Dive Brief:
- Ratings agency S&P Global downgraded Guitar Center again this week as the troubled instrument retailer tries to refinance and restructure debt. Guitar Center did not immediately respond to a request from Retail Dive for comment.
- S&P dropped the retailer's overall rating to CC, from CCC-, and issued a negative outlook. It follows Guitar Center's announced offer to lenders Monday to refinance some of its debt, according to a press release from S&P.
- Under the plan, Guitar Center would issue $635 million in senior secured notes due 2021, and use the proceeds, together with some cash, to refinance the existing $615 million secured notes, which carry a lower interest rate than proposed notes, according to S&P. Guitar Center also said it wants to amend and extend the maturity of its asset-backed loan revolver by three years, according to the S&P release. Analysts with the ratings agency view the exchange as distressed, as it comes short of the original bonds' promise.
Dive Insight:
Guitar Center, like so many distressed retailers before it, is doing its best to kick debt down the road.
The restructuring offer comes after months of the guitar seller negotiating with creditors on its more than $1 billion in debt. In December, S&P downgraded Guitar Center, for those talks, on the assumption they would lead to a distressed exchange of debt. Analysts with the ratings agency said at the time that the retailer's operating performance had improved, but any gains were unlikely to let the company, which was acquired in a leveraged buyout by Ares Capital in 2014, refinance its capital structure.
Guitar Center's efforts to negotiate a solution to its financial struggles show another path for retailers beyond the glaring headlines of bankruptcy. If the retailer successfully executes a debt exchange with its lenders, it could join J. Crew, Charlotte Russe and others in executing financial maneuvers that stave off Chapter 11, but it's a move that creditors still view as a form of default. (J. Crew's own debt exchange sparked court fights over details of the plan.)
As The Washington Post pointed out in a June story about the industry, electric guitar sales have dropped off by half a million over the past decade as musical tastes, and with them the methods of making music, shift.

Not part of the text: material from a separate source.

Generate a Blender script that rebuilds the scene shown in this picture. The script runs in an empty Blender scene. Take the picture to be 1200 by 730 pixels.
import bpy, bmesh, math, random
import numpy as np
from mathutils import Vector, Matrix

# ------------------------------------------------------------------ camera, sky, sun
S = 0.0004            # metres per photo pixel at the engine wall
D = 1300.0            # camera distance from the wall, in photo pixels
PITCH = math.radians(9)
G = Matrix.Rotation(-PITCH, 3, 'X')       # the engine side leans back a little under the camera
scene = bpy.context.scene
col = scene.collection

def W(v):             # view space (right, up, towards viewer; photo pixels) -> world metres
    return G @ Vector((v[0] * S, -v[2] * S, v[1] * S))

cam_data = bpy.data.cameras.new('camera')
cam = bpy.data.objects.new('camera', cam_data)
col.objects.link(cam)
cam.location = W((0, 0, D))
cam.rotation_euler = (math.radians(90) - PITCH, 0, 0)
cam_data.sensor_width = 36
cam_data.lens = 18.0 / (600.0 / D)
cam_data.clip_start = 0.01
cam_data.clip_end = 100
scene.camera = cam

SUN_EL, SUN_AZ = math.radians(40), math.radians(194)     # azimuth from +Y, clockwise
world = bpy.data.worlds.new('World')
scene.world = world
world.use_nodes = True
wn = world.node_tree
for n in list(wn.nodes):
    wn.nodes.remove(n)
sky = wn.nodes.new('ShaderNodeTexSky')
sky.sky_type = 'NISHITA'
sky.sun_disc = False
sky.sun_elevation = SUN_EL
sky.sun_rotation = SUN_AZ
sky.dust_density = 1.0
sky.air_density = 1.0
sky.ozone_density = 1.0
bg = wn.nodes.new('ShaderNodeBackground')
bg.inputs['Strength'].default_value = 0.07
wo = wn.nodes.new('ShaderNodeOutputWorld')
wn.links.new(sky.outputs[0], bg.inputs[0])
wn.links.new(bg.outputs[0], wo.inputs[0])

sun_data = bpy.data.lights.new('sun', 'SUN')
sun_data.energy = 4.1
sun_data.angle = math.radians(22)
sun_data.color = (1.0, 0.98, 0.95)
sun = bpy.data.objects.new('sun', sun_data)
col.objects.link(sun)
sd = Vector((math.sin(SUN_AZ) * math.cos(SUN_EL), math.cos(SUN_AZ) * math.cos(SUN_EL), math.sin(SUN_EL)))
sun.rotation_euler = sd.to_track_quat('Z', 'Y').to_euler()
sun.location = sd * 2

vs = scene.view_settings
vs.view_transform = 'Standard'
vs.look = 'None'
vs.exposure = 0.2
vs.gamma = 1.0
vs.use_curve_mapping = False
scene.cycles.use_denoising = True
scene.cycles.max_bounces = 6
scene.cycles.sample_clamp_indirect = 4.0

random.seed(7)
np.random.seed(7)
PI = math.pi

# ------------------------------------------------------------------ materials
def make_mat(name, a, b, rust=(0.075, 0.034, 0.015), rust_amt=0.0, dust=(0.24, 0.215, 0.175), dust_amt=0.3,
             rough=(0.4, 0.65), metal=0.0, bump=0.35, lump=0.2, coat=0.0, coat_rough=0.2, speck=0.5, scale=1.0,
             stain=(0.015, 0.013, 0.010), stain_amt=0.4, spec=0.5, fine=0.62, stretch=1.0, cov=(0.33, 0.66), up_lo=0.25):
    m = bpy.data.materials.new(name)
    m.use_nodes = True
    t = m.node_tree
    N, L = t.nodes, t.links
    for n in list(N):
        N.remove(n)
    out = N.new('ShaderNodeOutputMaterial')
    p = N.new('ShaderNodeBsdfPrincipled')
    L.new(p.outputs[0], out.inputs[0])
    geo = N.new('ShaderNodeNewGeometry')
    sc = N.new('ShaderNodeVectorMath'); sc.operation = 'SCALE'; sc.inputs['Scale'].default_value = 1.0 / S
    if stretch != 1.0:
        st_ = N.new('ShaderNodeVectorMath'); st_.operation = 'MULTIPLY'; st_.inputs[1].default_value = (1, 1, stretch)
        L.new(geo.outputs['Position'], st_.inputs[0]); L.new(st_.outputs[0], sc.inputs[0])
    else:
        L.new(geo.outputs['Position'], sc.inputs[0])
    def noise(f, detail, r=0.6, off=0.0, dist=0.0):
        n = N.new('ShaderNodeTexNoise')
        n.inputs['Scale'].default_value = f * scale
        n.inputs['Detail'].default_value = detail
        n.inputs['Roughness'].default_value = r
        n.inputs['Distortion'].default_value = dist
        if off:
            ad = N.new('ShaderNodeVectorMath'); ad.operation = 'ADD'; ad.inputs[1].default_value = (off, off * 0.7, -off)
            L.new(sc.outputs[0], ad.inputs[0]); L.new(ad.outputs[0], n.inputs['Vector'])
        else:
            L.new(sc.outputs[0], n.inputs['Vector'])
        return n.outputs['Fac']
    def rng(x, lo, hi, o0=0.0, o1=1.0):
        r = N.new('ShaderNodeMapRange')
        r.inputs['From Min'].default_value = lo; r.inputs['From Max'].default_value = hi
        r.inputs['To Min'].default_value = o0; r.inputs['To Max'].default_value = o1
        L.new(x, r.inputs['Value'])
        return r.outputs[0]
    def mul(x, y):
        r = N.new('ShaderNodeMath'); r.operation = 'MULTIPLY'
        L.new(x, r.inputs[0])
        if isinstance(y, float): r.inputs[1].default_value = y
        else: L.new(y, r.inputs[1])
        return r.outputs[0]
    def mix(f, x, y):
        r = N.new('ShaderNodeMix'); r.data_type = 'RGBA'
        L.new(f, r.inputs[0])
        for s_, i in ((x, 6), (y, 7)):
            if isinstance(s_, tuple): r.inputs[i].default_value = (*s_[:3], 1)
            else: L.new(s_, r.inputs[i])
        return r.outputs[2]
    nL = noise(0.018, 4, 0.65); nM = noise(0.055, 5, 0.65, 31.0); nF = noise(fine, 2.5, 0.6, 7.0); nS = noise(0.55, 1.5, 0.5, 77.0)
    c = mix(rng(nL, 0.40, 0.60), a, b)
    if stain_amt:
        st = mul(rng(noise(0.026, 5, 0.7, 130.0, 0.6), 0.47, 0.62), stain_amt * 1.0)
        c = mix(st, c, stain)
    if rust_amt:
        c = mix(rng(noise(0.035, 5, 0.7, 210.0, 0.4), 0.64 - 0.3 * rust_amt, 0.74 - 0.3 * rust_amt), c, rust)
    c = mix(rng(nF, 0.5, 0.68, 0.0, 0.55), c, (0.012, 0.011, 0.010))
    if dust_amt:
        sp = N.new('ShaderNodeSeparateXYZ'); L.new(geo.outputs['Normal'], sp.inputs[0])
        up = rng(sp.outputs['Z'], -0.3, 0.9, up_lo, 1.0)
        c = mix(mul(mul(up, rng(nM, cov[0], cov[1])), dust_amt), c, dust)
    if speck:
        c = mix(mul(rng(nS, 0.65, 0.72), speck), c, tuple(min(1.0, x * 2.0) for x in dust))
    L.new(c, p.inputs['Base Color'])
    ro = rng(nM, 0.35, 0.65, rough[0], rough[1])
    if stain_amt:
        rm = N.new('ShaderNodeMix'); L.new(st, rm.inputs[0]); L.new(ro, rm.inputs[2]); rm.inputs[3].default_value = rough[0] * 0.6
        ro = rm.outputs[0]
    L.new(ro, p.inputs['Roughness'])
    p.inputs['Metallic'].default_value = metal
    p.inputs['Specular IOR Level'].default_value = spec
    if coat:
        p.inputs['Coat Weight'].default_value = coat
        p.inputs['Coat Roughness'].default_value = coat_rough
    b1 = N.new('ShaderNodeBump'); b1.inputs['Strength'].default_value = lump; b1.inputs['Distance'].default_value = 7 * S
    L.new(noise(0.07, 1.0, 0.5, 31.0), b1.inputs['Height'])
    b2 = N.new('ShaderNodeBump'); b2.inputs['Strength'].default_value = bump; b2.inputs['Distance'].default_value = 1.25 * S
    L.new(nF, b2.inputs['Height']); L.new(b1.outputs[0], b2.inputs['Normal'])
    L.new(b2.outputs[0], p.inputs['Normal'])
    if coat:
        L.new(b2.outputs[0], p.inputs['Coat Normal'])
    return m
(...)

Other guitar store owners who spoke for the story told the Post their customers were getting older and they were facing online competition.
Moody's analysts said last April that Guitar Center — the world's largest guitar retailer, with 260 stores in the U.S. — wasn't likely to free up enough cash to meaningfully reduce its debt over the following 18 months. S&P wrote in 2017 that Guitar Center executives' turnaround efforts have been "unsuccessful," with same-store sales and profit growth declining as online players cut into its market.